— Begin GIVEN MATERIAL —

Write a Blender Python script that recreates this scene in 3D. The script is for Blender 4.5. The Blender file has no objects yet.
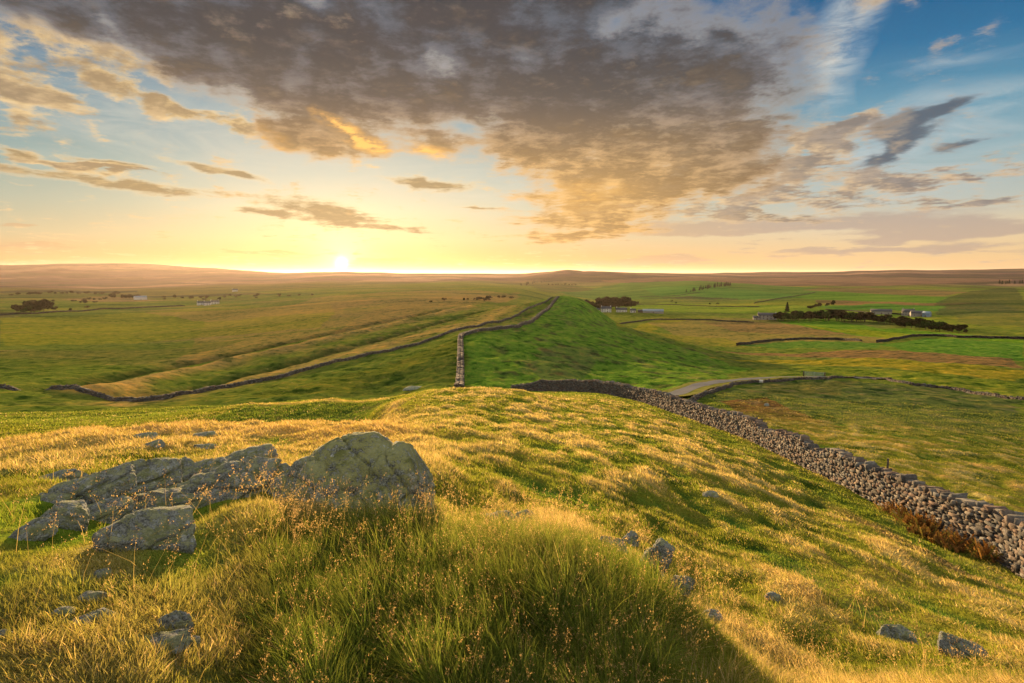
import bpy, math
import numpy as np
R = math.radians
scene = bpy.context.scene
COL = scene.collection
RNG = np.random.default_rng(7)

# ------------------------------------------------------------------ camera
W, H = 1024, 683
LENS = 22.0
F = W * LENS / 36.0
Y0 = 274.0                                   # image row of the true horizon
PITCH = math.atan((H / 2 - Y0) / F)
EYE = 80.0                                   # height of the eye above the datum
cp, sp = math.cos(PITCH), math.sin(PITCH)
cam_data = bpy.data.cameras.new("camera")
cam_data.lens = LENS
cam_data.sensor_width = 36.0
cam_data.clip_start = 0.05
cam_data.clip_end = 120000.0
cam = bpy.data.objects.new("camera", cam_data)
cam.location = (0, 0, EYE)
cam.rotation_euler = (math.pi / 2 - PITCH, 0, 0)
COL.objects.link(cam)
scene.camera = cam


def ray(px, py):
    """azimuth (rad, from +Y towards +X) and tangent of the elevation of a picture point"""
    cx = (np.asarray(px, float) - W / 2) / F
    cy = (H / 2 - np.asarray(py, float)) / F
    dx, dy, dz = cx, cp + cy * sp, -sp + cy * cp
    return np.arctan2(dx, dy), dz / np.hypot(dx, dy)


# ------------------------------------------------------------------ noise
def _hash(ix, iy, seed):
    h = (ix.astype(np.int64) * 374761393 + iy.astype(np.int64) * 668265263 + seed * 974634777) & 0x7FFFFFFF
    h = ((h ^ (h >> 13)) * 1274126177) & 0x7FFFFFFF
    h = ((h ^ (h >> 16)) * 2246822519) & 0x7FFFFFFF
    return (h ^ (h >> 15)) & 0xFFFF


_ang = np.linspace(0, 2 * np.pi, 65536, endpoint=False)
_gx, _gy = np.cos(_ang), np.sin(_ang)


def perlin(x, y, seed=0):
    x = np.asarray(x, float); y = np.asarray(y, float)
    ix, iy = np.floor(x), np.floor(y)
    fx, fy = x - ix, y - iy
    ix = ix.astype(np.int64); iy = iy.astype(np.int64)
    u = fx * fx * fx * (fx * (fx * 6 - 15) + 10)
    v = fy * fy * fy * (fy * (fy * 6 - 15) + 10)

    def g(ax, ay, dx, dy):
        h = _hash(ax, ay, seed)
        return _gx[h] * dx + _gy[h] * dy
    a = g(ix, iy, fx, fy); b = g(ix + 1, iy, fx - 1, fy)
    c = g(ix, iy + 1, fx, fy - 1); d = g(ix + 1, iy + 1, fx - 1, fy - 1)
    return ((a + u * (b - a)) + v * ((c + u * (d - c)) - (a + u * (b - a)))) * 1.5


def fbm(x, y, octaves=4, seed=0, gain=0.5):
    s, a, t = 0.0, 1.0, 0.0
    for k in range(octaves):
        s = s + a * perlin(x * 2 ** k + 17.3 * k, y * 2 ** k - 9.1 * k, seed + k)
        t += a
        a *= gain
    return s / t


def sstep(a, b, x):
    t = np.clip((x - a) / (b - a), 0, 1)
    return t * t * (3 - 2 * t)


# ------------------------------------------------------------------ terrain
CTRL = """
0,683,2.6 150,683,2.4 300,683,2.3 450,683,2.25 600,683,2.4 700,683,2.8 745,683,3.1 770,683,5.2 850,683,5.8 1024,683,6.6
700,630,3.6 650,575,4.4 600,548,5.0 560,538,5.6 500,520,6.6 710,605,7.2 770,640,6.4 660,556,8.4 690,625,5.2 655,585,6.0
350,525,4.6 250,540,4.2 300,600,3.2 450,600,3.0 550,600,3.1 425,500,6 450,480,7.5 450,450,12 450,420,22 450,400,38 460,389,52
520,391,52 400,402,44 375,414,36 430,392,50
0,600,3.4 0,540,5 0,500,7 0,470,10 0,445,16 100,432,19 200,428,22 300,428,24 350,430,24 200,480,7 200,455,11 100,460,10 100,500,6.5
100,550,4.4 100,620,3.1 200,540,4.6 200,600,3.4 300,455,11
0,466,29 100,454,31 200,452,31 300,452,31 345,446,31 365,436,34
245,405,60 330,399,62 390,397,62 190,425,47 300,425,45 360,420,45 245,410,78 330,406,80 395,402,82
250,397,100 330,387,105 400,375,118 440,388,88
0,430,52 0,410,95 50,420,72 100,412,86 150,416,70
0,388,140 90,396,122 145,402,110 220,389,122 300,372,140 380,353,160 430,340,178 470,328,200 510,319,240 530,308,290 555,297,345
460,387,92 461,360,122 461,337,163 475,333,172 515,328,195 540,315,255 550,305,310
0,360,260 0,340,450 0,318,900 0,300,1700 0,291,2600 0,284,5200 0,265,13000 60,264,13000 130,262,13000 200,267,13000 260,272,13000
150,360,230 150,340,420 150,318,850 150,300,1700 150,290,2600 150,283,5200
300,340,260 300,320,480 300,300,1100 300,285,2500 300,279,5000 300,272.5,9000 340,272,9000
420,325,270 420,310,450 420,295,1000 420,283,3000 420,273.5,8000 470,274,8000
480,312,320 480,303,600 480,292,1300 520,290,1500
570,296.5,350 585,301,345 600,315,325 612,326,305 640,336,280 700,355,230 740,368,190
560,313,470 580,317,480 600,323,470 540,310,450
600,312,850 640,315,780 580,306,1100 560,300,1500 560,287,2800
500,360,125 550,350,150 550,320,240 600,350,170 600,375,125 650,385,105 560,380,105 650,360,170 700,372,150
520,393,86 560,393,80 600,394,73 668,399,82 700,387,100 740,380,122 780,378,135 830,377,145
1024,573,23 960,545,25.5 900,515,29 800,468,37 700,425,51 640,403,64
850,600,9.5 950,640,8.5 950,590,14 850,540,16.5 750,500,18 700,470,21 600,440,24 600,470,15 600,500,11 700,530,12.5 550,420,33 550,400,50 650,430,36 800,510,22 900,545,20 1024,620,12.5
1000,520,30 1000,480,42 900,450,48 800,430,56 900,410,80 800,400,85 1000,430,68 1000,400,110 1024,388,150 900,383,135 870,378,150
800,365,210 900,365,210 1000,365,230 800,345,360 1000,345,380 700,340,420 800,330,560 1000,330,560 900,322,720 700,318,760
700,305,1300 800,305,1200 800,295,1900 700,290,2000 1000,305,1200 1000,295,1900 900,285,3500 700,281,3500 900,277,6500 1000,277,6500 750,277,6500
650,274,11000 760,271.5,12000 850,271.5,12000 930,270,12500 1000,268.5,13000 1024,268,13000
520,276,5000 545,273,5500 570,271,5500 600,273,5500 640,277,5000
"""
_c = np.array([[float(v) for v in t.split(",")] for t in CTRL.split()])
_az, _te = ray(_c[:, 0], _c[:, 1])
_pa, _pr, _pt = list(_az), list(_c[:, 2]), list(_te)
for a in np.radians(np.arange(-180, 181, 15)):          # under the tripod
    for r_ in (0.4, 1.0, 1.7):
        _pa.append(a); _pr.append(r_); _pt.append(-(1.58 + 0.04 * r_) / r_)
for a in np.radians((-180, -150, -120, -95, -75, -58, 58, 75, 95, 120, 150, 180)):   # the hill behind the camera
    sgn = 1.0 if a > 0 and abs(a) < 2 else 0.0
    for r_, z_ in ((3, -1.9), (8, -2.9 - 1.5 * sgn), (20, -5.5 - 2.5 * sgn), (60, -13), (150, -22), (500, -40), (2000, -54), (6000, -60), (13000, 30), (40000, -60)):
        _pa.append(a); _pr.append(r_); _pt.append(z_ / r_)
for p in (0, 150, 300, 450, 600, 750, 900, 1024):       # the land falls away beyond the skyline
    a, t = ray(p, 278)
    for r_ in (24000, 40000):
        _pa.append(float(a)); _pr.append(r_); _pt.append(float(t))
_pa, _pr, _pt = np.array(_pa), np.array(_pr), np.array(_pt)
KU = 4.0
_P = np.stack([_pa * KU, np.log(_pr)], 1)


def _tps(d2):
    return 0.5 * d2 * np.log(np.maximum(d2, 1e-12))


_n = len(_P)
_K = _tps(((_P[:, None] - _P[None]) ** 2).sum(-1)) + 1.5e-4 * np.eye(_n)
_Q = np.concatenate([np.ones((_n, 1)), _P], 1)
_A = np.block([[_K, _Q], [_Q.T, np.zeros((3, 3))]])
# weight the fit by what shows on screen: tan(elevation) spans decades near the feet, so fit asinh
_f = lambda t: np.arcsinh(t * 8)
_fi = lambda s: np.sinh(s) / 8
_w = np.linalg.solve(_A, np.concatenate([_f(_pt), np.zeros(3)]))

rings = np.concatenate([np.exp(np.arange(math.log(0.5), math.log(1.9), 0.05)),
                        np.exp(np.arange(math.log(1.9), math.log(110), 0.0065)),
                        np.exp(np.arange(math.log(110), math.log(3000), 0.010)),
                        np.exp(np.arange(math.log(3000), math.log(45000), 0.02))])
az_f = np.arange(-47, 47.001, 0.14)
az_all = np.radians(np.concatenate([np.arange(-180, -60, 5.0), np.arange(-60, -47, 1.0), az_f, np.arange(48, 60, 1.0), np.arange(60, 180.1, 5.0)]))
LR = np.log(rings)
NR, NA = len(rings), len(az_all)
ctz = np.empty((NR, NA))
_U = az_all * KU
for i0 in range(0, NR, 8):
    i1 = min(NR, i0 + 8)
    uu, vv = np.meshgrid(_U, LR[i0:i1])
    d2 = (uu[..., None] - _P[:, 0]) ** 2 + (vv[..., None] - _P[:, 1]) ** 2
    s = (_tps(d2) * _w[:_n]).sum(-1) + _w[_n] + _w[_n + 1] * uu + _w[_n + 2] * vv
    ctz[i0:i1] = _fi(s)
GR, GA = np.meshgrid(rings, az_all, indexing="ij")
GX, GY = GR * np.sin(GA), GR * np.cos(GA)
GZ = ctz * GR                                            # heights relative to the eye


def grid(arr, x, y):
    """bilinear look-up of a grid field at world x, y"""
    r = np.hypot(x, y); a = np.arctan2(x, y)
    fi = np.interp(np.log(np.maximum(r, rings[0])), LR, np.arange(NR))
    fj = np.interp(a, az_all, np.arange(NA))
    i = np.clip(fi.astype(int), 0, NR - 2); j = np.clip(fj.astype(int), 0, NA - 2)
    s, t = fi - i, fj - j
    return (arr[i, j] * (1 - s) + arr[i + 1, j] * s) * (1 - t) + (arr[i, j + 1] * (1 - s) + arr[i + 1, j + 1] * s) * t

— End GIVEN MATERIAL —

TASK GOAL: Restate only the lines running from the start of the material above through the line containing "return (h ^ (h >> 15)) & 0xFFFF", ends included. No pictures.

RESULT BELOW:
Write a Blender Python script that recreates this scene in 3D. The script is for Blender 4.5. The Blender file has no objects yet.
import bpy, math
import numpy as np
R = math.radians
scene = bpy.context.scene
COL = scene.collection
RNG = np.random.default_rng(7)

# ------------------------------------------------------------------ camera
W, H = 1024, 683
LENS = 22.0
F = W * LENS / 36.0
Y0 = 274.0                                   # image row of the true horizon
PITCH = math.atan((H / 2 - Y0) / F)
EYE = 80.0                                   # height of the eye above the datum
cp, sp = math.cos(PITCH), math.sin(PITCH)
cam_data = bpy.data.cameras.new("camera")
cam_data.lens = LENS
cam_data.sensor_width = 36.0
cam_data.clip_start = 0.05
cam_data.clip_end = 120000.0
cam = bpy.data.objects.new("camera", cam_data)
cam.location = (0, 0, EYE)
cam.rotation_euler = (math.pi / 2 - PITCH, 0, 0)
COL.objects.link(cam)
scene.camera = cam


def ray(px, py):
    """azimuth (rad, from +Y towards +X) and tangent of the elevation of a picture point"""
    cx = (np.asarray(px, float) - W / 2) / F
    cy = (H / 2 - np.asarray(py, float)) / F
    dx, dy, dz = cx, cp + cy * sp, -sp + cy * cp
    return np.arctan2(dx, dy), dz / np.hypot(dx, dy)


# ------------------------------------------------------------------ noise
def _hash(ix, iy, seed):
    h = (ix.astype(np.int64) * 374761393 + iy.astype(np.int64) * 668265263 + seed * 974634777) & 0x7FFFFFFF
    h = ((h ^ (h >> 13)) * 1274126177) & 0x7FFFFFFF
    h = ((h ^ (h >> 16)) * 2246822519) & 0x7FFFFFFF
    return (h ^ (h >> 15)) & 0xFFFF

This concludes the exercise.